History
Due to National Hockey League (NHL) players' ineligibility in the Winter Olympics and the annual World Championships, both amateur competitions, Canada was not able to field their best players in top international tournaments. While the top players in Europe qualified as amateurs, all the best Canadian players competed in the professional NHL or World Hockey Association.
Following the 1972 and 1974 Summit Series, in which Canadian players from the NHL and World Hockey Association (WHA) competed against the top players from the Soviet Union, there was interest in a world hockey championship where each country could send its best players. In a combined effort from Douglas Fisher of Hockey Canada and Alan Eagleson of the NHL Players' Association, plans for such a tournament soon began.
After successful negotiations with hockey officials from the Soviet Union in September 1974, Eagleson began arranging the Canada Cup tournament, which debuted in 1976. Eagleson would later plead guilty to embezzling hundreds of thousands of dollars of Canada Cup proceeds.
Taking place in the NHL off-season, it was the first international hockey tournament in which the best players from all nations, professional and amateur alike, could compete against one another. In addition to Canada and the Soviet Union, Czechoslovakia, Finland, Sweden and the United States were regular competitors (with the exception of West Germany replacing Finland in 1984). The tournaments, held every three or four years, took place in North American venues. Of the five Canada Cup tournaments, four were won by Canada, while the Soviet Union won once, in 1981.

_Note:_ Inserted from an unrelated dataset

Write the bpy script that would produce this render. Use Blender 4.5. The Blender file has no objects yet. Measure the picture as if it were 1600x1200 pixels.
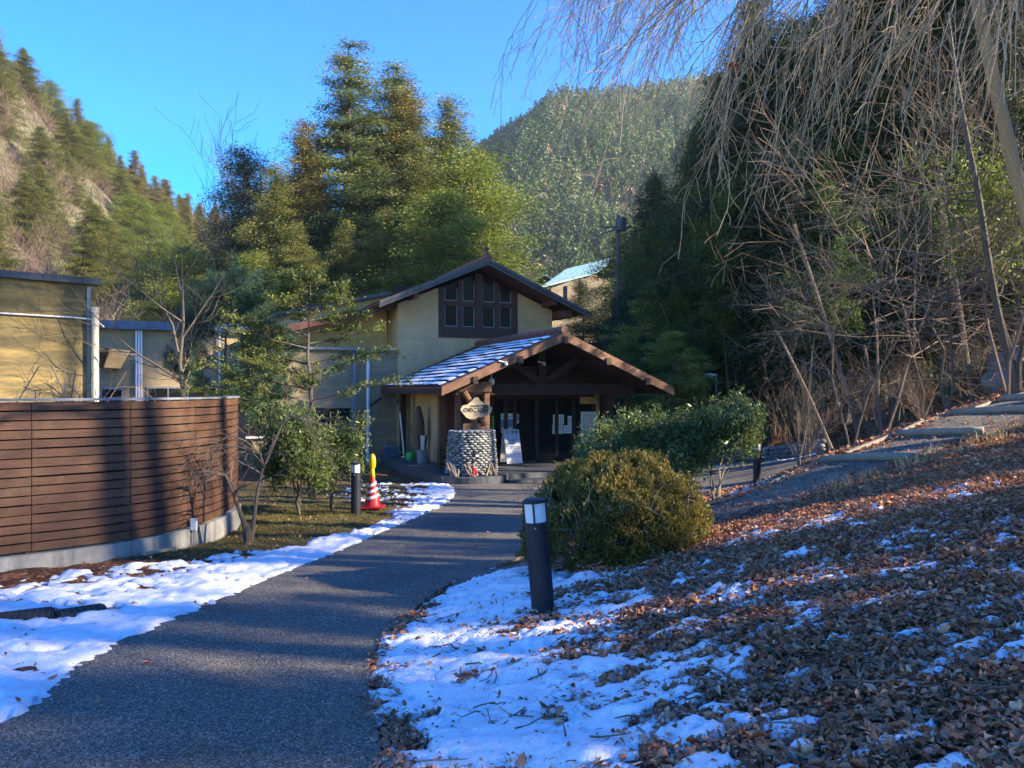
import bpy, math, random
import numpy as np
from mathutils import Vector, Matrix
R = math.radians
rng = np.random.default_rng(7)
random.seed(7)
SC = bpy.context.scene
COL = SC.collection

# ---------------------------------------------------------------- camera, light
HZ, FP, EYE = 610.0, 1200.0, 1.45
cd = bpy.data.cameras.new('camera'); cam = bpy.data.objects.new('camera', cd); COL.objects.link(cam)
cam.location = (0, 0, EYE); cam.rotation_euler = (R(90), 0, 0)
cd.sensor_width = 36; cd.lens = 36 * FP / 1600; cd.shift_y = (HZ - 600) / 1600
cd.clip_start = 0.05; cd.clip_end = 3000
SC.camera = cam

SUN_EL = 24.0
SUN_AZ = (0.98, -0.20)          # horizontal direction towards the sun
sv = Vector((SUN_AZ[0] * math.cos(R(SUN_EL)), SUN_AZ[1] * math.cos(R(SUN_EL)), math.sin(R(SUN_EL)))).normalized()
W = bpy.data.worlds.new('World'); SC.world = W; W.use_nodes = True
wn = W.node_tree; bg = wn.nodes['Background']
sk = wn.nodes.new('ShaderNodeTexSky'); sk.sky_type = 'NISHITA'; sk.sun_disc = False
sk.sun_elevation = R(SUN_EL); sk.sun_rotation = math.atan2(sv.x, sv.y)
sk.altitude = 600; sk.air_density = 1.35; sk.dust_density = 0.25; sk.ozone_density = 3.0
hs = wn.nodes.new('ShaderNodeHueSaturation'); hs.inputs['Saturation'].default_value = 1.78; hs.inputs['Hue'].default_value = .524
wn.links.new(sk.outputs[0], hs.inputs['Color']); wn.links.new(hs.outputs[0], bg.inputs['Color'])
bg.inputs['Strength'].default_value = 0.12
sl = bpy.data.lights.new('sun', 'SUN'); sl.energy = 5.0; sl.angle = R(0.6); sl.color = (1.0, 0.84, 0.62)
so = bpy.data.objects.new('sun', sl); COL.objects.link(so)
so.rotation_euler = sv.to_track_quat('Z', 'Y').to_euler()
SC.view_settings.view_transform = 'Standard'; SC.view_settings.look = 'None'
SC.view_settings.exposure = 2.0; SC.view_settings.gamma = 1
SC.render.engine = 'CYCLES'
cy = SC.cycles
cy.max_bounces = 6; cy.diffuse_bounces = 3; cy.glossy_bounces = 3; cy.transmission_bounces = 4; cy.transparent_max_bounces = 8
cy.use_denoising = True
cy.caustics_reflective = False; cy.caustics_refractive = False

# ---------------------------------------------------------------- helpers
def P(px, py, d):
    return np.array(((px - 800) / FP * d, d, EYE - (py - HZ) / FP * d))
def nrm(a):
    a = np.asarray(a, float); n = np.linalg.norm(a, axis=-1, keepdims=True); n[n == 0] = 1
    return a / n
def _h(ix, iy, seed):
    n = (ix.astype(np.int64) * 374761393 + iy.astype(np.int64) * 668265263 + seed * 974634777) & 0xffffffff
    n = ((n ^ (n >> 13)) * 1274126177) & 0xffffffff
    return ((n ^ (n >> 16)) & 0xffffff) / 16777215.0
def vn(x, y, s=0):
    x = np.asarray(x, float); y = np.asarray(y, float)
    ix = np.floor(x); iy = np.floor(y); fx = x - ix; fy = y - iy
    fx = fx * fx * (3 - 2 * fx); fy = fy * fy * (3 - 2 * fy)
    a = _h(ix, iy, s); b = _h(ix + 1, iy, s); c = _h(ix, iy + 1, s); d = _h(ix + 1, iy + 1, s)
    return (a * (1 - fx) + b * fx) * (1 - fy) + (c * (1 - fx) + d * fx) * fy
def fbm(x, y, s=0, o=4):
    t = 0; a = 1; n = 0
    for i in range(o):
        t = t + a * (vn(x * 2 ** i + 13.7 * i, y * 2 ** i + 7.1 * i, s + i) - .5); n += a; a *= .55
    return t / n * 2
def sstep(a, b, x):
    t = np.clip((np.asarray(x, float) - a) / (b - a), 0, 1); return t * t * (3 - 2 * t)
def inpoly(x, y, poly):
    x = np.asarray(x, float); y = np.asarray(y, float); r = np.zeros(x.shape, bool); n = len(poly)
    for i in range(n):
        x0, y0 = poly[i]; x1, y1 = poly[(i + 1) % n]
        if y0 == y1: continue
        c = ((y0 > y) != (y1 > y)) & (x < (x1 - x0) * (y - y0) / (y1 - y0) + x0)
        r ^= c
    return r
def segdist(x, y, pts):
    d = np.full(np.shape(x), 1e9)
    for (x0, y0), (x1, y1) in zip(pts[:-1], pts[1:]):
        dx, dy = x1 - x0, y1 - y0; L = dx * dx + dy * dy
        t = np.clip(((x - x0) * dx + (y - y0) * dy) / L, 0, 1)
        d = np.minimum(d, np.hypot(x - x0 - t * dx, y - y0 - t * dy))
    return d
def sdpoly(x, y, poly):
    d = segdist(x, y, list(poly) + [poly[0]])
    return np.where(inpoly(x, y, poly), d, -d)
def catmull(pts, n):
    pts = np.asarray(pts, float); k = len(pts)
    ext = np.vstack([2 * pts[0] - pts[1], pts, 2 * pts[-1] - pts[-2]])
    seg = np.r_[0, np.cumsum(np.linalg.norm(np.diff(pts, axis=0), axis=1))]
    out = []
    for s in np.linspace(0, seg[-1], n):
        i = min(int(np.searchsorted(seg, s, side='right')) - 1, k - 2); t = (s - seg[i]) / (seg[i + 1] - seg[i])
        a, b, c, d = ext[i], ext[i + 1], ext[i + 2], ext[i + 3]
        out.append(.5 * ((2 * b) + (c - a) * t + (2 * a - 5 * b + 4 * c - d) * t * t + (3 * b - a - 3 * c + d) * t ** 3))
    return np.array(out)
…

Canada won the inaugural Canada Cup in 1976, defeating recent 1976 World Championship gold medalists Czechoslovakia in the final. The championship game was won by a 5–4 score with Darryl Sittler scoring the game-winner in overtime. Five years later, the Soviets won their first and only Canada Cup with an 8-1 win over Canada in the final. The Canadians then re-captured the championship in the third edition of the tournament in 1984. After Canadian Mike Bossy scored an overtime game-winner to defeat the Soviets in the semi-finals, Canada won their second Canada Cup in a victory over Sweden in the final.
The 1987 Canada Cup was particularly noteworthy as Wayne Gretzky and Mario Lemieux, widely considered two of the greatest hockey players of all-time, joined together as linemates on Team Canada to capture the country's third championship. All three games in the final between Canada and the Soviets ended in 6-to-5 scores, with two games going to overtime. Lemieux dramatically scored the championship-winning goal on a 2-on-1 pass from Gretzky in the final minutes of the deciding game at Copps Coliseum in Hamilton, Ontario.
The final Canada Cup was held in 1991 with Canada defeating the United States in the tournament's first all-North American final, for their third straight championship and fourth overall. Five years later, the Canada Cup was replaced by the World Cup of Hockey in 1996.